農業機械への採用
出典: フリー百科事典『ウィキペディア(Wikipedia)』 (2021/10/10 22:23 UTC 版)
「パワーステアリング」の記事における「農業機械への採用」の解説
農業機械にもパワーステアリングの採用例は多い。もっとも代表的なものがトラクターである。かつてのトラクターは、現代の物とは違って四輪駆動ではないものが多く、前軸重が軽いので腕への負担が少なかったこと、また技術的にも難しかったこともあり、あまり採用はされなかった。その後、ほぼ全ての機種で採用されている。
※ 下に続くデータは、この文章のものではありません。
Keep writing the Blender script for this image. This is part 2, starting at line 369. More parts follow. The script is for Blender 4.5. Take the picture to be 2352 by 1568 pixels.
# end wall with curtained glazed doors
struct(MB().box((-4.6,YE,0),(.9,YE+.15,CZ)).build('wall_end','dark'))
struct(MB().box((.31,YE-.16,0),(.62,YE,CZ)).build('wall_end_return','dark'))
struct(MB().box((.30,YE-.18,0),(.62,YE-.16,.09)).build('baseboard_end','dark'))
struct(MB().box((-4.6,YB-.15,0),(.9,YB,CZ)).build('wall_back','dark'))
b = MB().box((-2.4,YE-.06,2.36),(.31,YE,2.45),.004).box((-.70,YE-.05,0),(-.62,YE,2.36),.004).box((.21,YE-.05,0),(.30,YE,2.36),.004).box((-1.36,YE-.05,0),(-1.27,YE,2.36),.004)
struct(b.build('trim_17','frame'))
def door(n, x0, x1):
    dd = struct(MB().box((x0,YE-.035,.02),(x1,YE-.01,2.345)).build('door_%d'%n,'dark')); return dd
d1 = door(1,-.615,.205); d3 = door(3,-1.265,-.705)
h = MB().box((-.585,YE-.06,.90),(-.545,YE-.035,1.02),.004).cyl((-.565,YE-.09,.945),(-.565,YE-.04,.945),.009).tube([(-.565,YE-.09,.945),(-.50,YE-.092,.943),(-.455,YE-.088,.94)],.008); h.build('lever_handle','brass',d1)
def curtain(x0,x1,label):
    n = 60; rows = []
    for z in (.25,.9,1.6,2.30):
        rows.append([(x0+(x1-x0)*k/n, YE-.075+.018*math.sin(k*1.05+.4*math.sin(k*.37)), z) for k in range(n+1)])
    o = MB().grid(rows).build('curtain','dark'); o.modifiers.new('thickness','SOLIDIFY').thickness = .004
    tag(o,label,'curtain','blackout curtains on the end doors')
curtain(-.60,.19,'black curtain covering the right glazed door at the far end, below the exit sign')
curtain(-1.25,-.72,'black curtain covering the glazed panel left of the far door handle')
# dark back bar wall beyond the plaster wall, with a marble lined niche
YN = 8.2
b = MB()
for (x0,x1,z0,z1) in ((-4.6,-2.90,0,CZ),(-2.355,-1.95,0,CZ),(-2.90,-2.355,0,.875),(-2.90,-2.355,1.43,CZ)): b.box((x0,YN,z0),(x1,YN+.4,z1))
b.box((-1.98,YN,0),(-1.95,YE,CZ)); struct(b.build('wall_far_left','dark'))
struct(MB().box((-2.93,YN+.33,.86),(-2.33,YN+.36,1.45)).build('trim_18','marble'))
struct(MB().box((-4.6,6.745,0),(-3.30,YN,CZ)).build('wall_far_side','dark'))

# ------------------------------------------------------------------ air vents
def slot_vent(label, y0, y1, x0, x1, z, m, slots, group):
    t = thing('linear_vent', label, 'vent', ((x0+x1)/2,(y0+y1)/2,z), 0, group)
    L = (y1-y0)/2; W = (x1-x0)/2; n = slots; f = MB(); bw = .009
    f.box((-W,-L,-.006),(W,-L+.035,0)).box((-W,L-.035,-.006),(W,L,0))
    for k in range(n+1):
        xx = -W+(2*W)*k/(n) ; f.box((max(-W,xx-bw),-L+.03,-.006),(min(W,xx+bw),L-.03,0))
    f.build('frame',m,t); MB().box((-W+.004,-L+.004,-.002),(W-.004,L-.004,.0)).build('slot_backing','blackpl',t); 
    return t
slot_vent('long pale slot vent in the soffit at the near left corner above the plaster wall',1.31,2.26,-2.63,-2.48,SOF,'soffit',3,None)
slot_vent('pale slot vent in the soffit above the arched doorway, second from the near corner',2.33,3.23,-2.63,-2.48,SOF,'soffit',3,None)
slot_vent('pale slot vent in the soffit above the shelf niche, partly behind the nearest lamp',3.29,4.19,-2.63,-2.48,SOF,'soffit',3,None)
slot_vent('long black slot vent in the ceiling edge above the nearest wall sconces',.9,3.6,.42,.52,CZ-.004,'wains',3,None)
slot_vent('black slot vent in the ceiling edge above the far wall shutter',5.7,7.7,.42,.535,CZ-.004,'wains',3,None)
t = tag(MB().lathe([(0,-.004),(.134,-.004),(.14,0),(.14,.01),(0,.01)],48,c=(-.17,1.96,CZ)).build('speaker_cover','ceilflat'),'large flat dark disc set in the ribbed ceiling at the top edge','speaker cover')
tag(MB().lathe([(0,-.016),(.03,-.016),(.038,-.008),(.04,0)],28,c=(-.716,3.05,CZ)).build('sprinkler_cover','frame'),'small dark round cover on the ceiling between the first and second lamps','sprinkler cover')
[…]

農業用トラクターに装着されたパワステの操作力は、舗装路では人差指1本でハンドルを回せる程軽い。その理由としては、圃場へ入ることによる負荷の増大がある。特に湿田と呼ばれるような深い水田では、タイヤが土に埋もれてしまうため、より強い補助力が必要だからである。 農業用トラクター向けのパワーステアリングには、主に小型クラスを中心に採用され、シンプルな構造で整備コストが低い「インテグラル式」と、小型クラスのごく一部(最近では主にヤンマー製、三菱マヒンドラ農機製の各農業用トラクターに多くみられる)を含む中型〜大型クラスを中心に採用され、動作がより力強くアシスト性に優れる反面、複雑な構造で整備コストが高い「全油圧式」が存在する。インテグラル式はハンドルからタイヤまでをロッドやシャフト、ギヤボックスを介して機械的に接続した上で油圧で操作力をアシストする構造をしており、直進する際のハンドルのセンター位置が狂うことはないが、全油圧式はハンドル操作を一度油圧に変換し、油圧ホースを介して操作を伝達する構造のため、油圧のリークによりハンドルのセンター位置は一定しない。 走行部にクローラを装備したコンバインにおける旋回操作系において、昔は左右に旋回するためのトランスミッションのサイドクラッチ操作をワイヤーやロッドを介して手動で行っていたものを、電磁バルブと油圧装置に置換えて軽い操作力で旋回できるようにしたものをパワステと呼ぶことがある。